Goal:
Give back exactly the lines from the start of the listing to the line containing "R_ = math.radians", inclusive, and nothing beyond them.

════════

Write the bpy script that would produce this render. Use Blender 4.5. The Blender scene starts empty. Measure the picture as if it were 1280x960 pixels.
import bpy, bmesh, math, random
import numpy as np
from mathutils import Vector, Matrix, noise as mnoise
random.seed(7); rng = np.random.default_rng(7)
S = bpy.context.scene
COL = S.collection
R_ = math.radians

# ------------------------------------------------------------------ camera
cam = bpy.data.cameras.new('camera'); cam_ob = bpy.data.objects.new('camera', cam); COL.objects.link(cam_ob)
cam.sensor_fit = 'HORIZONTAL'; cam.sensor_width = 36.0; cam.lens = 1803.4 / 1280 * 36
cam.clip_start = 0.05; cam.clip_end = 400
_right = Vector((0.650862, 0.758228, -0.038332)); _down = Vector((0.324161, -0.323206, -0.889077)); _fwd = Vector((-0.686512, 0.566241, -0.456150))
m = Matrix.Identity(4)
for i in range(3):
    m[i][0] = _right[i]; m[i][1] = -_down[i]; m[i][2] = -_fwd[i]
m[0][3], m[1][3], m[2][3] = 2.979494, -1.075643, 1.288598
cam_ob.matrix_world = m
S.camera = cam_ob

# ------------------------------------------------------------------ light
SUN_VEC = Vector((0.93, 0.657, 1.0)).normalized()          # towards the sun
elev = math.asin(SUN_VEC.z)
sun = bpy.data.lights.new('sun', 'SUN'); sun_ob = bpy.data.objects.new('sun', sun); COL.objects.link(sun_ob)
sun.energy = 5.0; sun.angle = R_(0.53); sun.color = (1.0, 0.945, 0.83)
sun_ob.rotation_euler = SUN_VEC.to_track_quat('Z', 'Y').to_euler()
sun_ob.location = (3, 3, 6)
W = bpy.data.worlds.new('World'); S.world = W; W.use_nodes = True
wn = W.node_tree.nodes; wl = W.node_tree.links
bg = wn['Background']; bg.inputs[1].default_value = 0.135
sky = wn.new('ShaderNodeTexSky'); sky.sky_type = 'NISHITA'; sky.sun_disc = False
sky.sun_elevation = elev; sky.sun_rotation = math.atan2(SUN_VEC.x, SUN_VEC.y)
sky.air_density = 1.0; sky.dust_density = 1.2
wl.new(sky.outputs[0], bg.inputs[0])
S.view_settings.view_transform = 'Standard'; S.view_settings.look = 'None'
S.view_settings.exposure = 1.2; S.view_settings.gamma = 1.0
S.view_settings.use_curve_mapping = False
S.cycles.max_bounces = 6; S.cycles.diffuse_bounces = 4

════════

Solution for this task:
Write the bpy script that would produce this render. Use Blender 4.5. The Blender scene starts empty. Measure the picture as if it were 1280x960 pixels.
import bpy, bmesh, math, random
import numpy as np
from mathutils import Vector, Matrix, noise as mnoise
random.seed(7); rng = np.random.default_rng(7)
S = bpy.context.scene
COL = S.collection
R_ = math.radians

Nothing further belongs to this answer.